● Problem statement
Give back exactly the lines from the start of the listing to the line containing "sc.camera = co", inclusive, and nothing beyond them.

● Given data
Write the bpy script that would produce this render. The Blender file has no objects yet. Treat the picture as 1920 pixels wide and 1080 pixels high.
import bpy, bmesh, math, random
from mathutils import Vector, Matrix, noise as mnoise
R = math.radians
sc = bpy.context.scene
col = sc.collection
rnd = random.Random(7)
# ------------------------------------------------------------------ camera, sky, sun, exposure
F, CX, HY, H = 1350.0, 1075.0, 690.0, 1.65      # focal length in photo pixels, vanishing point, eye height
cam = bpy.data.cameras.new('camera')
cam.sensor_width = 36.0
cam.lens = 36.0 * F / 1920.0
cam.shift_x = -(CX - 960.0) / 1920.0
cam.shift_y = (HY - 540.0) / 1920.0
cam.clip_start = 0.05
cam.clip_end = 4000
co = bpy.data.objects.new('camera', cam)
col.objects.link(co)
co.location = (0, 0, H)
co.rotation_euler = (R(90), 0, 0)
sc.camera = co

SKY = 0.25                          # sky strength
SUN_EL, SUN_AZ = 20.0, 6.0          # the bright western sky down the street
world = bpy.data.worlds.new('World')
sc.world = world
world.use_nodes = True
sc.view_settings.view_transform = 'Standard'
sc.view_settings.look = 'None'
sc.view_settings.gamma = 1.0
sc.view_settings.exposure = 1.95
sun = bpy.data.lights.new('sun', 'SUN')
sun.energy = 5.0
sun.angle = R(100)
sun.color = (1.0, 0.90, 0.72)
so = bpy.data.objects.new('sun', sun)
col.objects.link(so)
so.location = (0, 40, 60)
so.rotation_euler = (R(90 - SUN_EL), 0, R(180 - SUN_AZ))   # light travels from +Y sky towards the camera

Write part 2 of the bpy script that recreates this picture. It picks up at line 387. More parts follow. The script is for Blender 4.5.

● Task answer
Write the bpy script that would produce this render. The Blender file has no objects yet. Treat the picture as 1920 pixels wide and 1080 pixels high.
import bpy, bmesh, math, random
from mathutils import Vector, Matrix, noise as mnoise
R = math.radians
sc = bpy.context.scene
col = sc.collection
rnd = random.Random(7)
# ------------------------------------------------------------------ camera, sky, sun, exposure
F, CX, HY, H = 1350.0, 1075.0, 690.0, 1.65      # focal length in photo pixels, vanishing point, eye height
cam = bpy.data.cameras.new('camera')
cam.sensor_width = 36.0
cam.lens = 36.0 * F / 1920.0
cam.shift_x = -(CX - 960.0) / 1920.0
cam.shift_y = (HY - 540.0) / 1920.0
cam.clip_start = 0.05
cam.clip_end = 4000
co = bpy.data.objects.new('camera', cam)
col.objects.link(co)
co.location = (0, 0, H)
co.rotation_euler = (R(90), 0, 0)
sc.camera = co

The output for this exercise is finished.